The man who murdered 50 Muslims in Christchurch, New Zealand, has hailed President Trump as a “symbol of renewed white identity.” But Trump’s supporters piously deny he is any such thing. “If you find yourself using the tragedy in New Zealand to take backhanded swipes at conservatives in America — many of my colleagues already have — then you really have no shame and you are part of the problem,” complains Texas representative Dan Crenshaw. Acting White House chief of staff Mick Mulvaney appeared on Face the Nation to insist, “I don’t think anybody can say that the president is anti-Muslim.”
Anybody? Really? If bald-faced lying were not already a mundane practice for this administration, it would be astonishing to watch its defenders deny such a plainly obvious truth.
In the immediate aftermath of the September 11 terrorist attacks, the Bush administration made a concerted effort to distinguish between the radical sectarians who carried out the attacks and the broader Muslim population. By the end of the Bush era, though, a nativist hysteria was bubbling up from the grassroots, as evidenced by vivid scenes from McCain–Palin campaign stops in which delirious Republican voters voiced paranoid theories that Barack Obama was a secret Arab or Muslim.
During Obama’s presidency, control of the Republican line on Muslims unmistakably passed into the hands of the bigots. Trump, who led the birther crusade, played a key role in this change. While Trump usually confined his racist sentiments about the African-American community to private conversations, he regularly articulated slanders against the Muslim community in public. He spread the lie that thousands of American Muslims cheered the 9/11 attacks. He insinuated that Ghazala Khan, a Muslim-American Gold Star mother whose husband spoke at the Democratic National Convention, “wasn’t allowed” to speak publicly. He claimed “Islam hates us,” and has deliberately refused to recognize a distinction between radical Islamists and the broader population: “It’s very hard to separate, because you don’t know who is who.”
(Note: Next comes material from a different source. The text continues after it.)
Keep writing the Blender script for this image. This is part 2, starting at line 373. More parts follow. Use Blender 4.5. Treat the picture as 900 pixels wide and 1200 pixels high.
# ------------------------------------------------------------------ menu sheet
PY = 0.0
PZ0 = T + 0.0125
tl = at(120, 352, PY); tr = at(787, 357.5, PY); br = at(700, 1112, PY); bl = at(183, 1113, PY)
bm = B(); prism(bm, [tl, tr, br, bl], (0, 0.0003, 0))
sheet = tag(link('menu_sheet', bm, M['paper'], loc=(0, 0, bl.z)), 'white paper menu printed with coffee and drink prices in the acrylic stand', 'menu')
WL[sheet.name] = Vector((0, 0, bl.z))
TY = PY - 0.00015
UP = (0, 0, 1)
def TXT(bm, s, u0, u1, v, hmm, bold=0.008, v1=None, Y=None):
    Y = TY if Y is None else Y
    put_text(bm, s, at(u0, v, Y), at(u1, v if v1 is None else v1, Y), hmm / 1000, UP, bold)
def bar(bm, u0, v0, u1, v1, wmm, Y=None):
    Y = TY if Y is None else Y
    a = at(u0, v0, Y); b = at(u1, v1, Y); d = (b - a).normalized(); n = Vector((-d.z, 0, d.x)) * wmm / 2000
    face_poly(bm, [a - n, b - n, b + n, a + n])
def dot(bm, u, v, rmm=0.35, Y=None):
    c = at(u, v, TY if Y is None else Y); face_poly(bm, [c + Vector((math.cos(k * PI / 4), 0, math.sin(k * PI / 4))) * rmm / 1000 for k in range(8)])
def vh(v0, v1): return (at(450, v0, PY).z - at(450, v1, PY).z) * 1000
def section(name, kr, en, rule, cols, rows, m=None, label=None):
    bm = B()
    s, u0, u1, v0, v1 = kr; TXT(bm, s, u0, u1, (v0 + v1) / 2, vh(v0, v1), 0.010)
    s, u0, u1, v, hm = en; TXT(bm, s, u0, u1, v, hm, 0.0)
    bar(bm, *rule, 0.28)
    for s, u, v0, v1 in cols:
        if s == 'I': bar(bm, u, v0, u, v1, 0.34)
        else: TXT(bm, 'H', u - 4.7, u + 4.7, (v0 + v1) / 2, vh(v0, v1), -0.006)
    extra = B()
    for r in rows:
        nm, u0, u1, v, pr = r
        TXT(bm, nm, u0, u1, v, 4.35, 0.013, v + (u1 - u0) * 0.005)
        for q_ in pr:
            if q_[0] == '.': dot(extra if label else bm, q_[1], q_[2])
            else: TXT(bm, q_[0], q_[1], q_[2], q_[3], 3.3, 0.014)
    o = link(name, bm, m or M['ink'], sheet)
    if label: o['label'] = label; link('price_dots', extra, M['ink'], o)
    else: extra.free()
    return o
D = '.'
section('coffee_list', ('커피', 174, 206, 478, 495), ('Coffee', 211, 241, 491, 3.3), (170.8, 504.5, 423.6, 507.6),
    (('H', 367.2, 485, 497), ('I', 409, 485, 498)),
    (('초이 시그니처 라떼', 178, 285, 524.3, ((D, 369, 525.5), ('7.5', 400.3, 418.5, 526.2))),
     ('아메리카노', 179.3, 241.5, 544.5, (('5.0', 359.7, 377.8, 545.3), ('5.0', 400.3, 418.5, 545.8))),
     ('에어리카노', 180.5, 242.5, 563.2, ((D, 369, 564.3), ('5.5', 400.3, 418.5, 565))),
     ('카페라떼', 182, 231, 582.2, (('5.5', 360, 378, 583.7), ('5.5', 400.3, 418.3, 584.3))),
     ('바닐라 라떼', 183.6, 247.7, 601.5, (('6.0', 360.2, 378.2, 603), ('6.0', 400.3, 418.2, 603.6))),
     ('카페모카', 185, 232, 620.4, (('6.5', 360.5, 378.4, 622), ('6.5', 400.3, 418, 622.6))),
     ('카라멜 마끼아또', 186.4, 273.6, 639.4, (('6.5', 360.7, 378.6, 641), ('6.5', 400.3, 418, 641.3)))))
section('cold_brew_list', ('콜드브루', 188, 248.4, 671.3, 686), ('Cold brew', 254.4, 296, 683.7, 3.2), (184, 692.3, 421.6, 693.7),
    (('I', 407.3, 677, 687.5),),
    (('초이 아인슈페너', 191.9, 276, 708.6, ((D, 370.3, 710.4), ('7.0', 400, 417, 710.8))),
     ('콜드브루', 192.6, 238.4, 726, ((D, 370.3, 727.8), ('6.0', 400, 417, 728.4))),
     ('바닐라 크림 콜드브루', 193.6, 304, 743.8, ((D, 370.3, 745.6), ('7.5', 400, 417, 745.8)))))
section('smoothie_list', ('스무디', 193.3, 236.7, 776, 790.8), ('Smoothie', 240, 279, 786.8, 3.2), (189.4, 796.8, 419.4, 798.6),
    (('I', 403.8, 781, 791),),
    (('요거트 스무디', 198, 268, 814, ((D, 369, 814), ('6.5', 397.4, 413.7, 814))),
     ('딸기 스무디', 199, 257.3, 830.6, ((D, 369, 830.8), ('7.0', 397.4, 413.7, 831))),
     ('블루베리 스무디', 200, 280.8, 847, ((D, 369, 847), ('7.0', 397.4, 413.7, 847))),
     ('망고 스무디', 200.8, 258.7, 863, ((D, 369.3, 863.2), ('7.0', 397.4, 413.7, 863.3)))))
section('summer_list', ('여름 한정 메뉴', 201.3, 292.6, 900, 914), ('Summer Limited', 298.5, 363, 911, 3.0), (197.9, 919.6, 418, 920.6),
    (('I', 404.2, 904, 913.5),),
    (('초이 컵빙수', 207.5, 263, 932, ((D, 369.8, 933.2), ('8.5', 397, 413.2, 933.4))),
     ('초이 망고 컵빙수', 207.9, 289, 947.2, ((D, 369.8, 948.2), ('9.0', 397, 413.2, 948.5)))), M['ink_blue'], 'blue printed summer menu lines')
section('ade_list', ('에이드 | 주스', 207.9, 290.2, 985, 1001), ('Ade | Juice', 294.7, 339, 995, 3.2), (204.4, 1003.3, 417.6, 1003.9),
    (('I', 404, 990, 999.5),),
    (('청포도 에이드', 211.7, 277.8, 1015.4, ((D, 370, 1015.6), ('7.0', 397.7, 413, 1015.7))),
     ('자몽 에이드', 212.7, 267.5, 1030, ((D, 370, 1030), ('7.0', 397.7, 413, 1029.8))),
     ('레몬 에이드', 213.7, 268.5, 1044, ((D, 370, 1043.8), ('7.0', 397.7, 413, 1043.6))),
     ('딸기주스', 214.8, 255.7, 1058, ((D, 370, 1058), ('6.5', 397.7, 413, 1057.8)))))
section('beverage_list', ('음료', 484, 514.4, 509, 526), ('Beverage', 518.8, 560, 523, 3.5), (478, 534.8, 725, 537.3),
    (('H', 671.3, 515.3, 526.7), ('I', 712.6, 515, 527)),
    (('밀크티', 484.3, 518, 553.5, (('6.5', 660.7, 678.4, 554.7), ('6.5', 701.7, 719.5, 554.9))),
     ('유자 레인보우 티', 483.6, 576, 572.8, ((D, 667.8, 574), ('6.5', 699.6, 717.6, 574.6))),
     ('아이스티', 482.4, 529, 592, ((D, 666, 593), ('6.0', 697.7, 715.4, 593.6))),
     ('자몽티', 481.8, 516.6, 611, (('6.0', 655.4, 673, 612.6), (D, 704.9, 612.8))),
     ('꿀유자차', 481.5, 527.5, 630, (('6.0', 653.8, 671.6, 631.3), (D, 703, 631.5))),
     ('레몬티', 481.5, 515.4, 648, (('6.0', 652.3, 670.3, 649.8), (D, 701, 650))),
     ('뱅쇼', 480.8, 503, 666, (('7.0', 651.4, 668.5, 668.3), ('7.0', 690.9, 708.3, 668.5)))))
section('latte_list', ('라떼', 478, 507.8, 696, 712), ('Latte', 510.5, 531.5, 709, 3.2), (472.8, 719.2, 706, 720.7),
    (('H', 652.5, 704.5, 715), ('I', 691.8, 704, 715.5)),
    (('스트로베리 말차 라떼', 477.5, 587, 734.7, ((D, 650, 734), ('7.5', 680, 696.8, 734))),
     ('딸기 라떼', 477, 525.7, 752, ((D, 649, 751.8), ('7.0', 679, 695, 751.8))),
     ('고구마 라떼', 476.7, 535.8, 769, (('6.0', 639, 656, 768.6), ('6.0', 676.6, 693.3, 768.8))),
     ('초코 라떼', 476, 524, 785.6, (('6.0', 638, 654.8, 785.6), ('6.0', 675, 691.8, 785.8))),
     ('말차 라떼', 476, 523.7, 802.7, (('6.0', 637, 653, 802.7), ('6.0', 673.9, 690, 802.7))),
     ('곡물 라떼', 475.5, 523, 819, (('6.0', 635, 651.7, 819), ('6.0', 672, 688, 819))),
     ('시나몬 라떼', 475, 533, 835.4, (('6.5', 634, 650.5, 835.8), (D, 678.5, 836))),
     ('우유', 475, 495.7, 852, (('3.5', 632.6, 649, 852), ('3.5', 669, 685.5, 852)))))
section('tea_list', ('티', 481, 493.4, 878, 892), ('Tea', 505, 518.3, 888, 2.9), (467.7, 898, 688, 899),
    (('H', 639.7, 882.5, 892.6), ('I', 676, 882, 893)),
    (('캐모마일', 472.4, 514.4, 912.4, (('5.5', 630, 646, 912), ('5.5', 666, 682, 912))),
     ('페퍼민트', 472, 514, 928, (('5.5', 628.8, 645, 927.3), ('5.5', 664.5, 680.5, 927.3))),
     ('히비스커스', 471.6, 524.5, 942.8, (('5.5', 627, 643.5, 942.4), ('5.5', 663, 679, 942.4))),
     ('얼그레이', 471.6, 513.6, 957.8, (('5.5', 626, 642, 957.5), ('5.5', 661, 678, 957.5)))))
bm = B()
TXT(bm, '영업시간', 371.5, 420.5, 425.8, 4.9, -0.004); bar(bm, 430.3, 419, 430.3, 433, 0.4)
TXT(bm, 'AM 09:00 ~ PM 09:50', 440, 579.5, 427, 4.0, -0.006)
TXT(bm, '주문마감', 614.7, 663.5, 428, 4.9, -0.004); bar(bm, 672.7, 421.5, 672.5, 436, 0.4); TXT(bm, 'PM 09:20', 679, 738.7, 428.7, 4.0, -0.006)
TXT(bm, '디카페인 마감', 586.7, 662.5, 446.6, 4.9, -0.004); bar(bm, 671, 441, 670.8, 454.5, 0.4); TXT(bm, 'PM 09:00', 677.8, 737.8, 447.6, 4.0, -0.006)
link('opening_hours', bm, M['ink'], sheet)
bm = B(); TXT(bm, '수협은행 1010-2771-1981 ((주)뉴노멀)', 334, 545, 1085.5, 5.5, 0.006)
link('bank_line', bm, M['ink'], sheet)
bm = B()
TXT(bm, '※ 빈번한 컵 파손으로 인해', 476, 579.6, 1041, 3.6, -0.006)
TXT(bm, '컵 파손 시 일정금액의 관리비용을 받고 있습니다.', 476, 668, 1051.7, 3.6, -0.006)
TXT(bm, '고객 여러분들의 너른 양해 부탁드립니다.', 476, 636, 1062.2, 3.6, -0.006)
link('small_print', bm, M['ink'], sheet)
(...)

Trump naturally attracted and promoted the most viciously anti-Islamic figures within his party. His first strategist, Steve Bannon, calls Islam “a religion of submission” and has tried to build a global religious conflict between Christians and Muslims. His first national security adviser, Michael Flynn, made wild public claims like, “Fear of Muslims is RATIONAL.” They attempted to enact a Muslim travel ban, later couched in euphemism, as an effort to prevent a “multidimensional and multigenerational” threat from Muslim-American communities — enshrining into official policy the notion that Muslim-Americans posed an inherent security threat and could not assimilate.
Trump’s bigotry against other minority groups is usually couched in euphemism, and — in the case of Jews — counteracted by displays of fervent philo-Semitism that obscures his racist dog-whistling. When it comes to Muslims, though, there’s no dog whistle, just a loud series of yelps. At the same time his party was insisting he has not a trace of bigotry, Trump spent the better part of his Sunday morning demanding the reinstatement of Jeanine Pirro, who was suspended for anti-Islamic bigotry so blatant not even Fox News could tolerate it.
The president’s enablers clearly long for him to give them some plausible basis to claim that he is free and clear of animus against Muslims. But he has not bothered to hide his intentions. It is telling that the party’s response to this refusal is either to ignore the president’s undisguised bigotry or to lie on his behalf.